Artigos de Braulio Tavares em sua coluna diária no "Jornal da Paraíba" (Campina Grande-PB), desde o 0001 (23 de março de 2003) até o 4098 (10 de abril de 2016). Do 4099 em diante, os textos estão sendo publicados apenas neste blog, devido ao fim da publicação do jornal impresso.
sábado, 19 de março de 2011
2508) A jogabilidade (19.3.2011)
(Shadow of the Colossus)
Certos neologismos são meio intragáveis, mas correspondem a uma noção tão nova que os perdoo. A palavra “jogabilidade”, tão associada aos videogames, surge a toda hora nas resenhas. É de certa forma o primeiro conceito importante surgido a partir dos jogos eletrônicos. Esses jogos sempre são analisados e avaliados através de conceitos herdados da literatura (personagens, enredo, suspense, diálogos, etc.) ou do cinema (textura visual, enquadramentos, movimentos de câmara, câmara subjetiva, ângulos, etc.). “Jogabilidade” não existe em nenhum dos dois, se bem que possamos (em retrospecto) enxergá-lo em embrião em outras formas de arte.
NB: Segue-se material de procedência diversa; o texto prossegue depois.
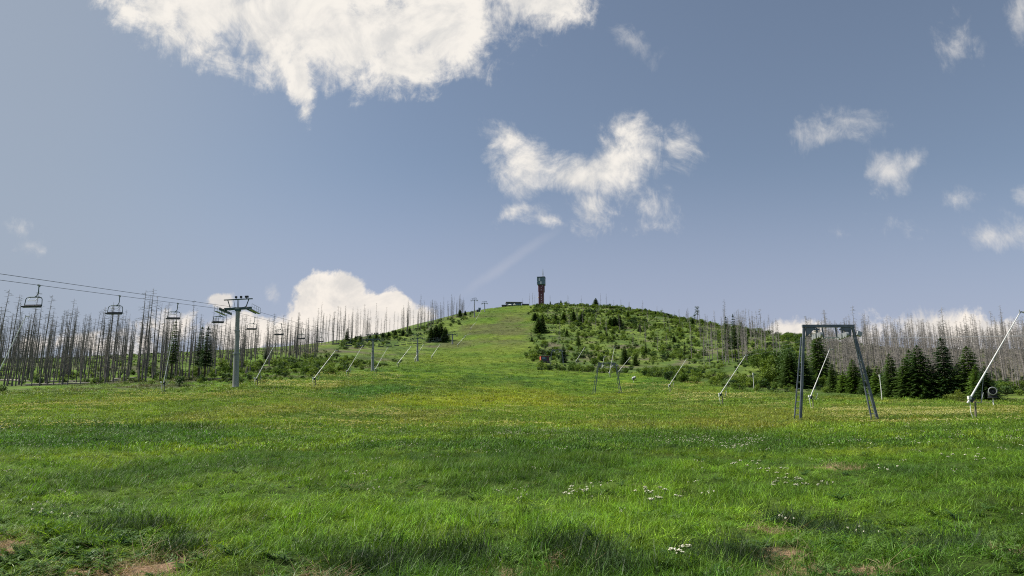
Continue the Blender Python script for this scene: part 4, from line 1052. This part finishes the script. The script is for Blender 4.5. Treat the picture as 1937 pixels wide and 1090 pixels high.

Toda forma de arte é interativa, depende em certa medida da interferência ou da complementação mental do usuário. Os games se diferenciam pelo fato de fazerem disso o seu objetivo, a sua essência.
A jogabilidade de um jogo diz respeito, por exemplo, à facilidade de jogar. O jogo deve ser fácil o bastante para ser acessível, mas deve também oferecer dificuldades e desafios. Outros aspecto da jogabilidade é o que em inglês se chama “responsiveness”, e que é a rapidez e a clareza da reação do jogo às ações do jogador. O jogador precisa sentir firmeza no jogo, precisa saber o que acontecerá sempre que ele fizer tal-ou-tal coisa em tal-ou-tal circunstância. Jogabilidade também implica ritmo, andamento; há certos jogos que são de uma atividade frenética (fuzilar zumbis, p. ex.) e outros que requerem do jogador que tenha paciência, capacidade de espera ou disposição para ficar procurando algo até achar.
Jogabilidade implica também coerência. Todo jogo tem regras. Se não tem regras não é jogo, é Dadaísmo recreativo. Existem as regras que são explicadas logo no início e outras que são assimiladas ao longo da atividade. Quem joga games aprende desde cedo a, numa situação difícil (preso num quarto, p. ex.), sair tocando em cada objeto em volta e vendo como ele reage. Um deles vai se revelar útil para fugir dali. O jogo é considerado incoerente quando frustra de maneira desordenada essas expectativas do jogador.
Videogames são uma forma de arte? Provavelmente, porque nada nos obriga a considerar arte apenas o que é considerado assim há mil anos. O simples fato de ser mais uma encarnação da Arte da Narrativa (como a literatura, o teatro, o cinema, os quadrinhos) lhe dá a possibilidade de produzir obras de Arte com A maiúsculo (seja isso o que fôr). Não faz sentido dizer que um videogame nunca terá a profundidade das obras de Tolstoi ou Beethoven; é o mesmo que dizer que o que eles fizeram não tem jogabilidade. A jogabilidade existe em função da natureza do jogo. Se é um jogo de ação e aventura, deve existir em função da ação e aventura. Se é um jogo de mistério, idem. Se é um jogo de estratégia, de gerenciamento, deve ser jogável em função disso. Um jogo propõe uma experiência, e tem boa jogabilidade quando a experiência é vista pelo jogador como desafiante, prazerosa e enriquecedora.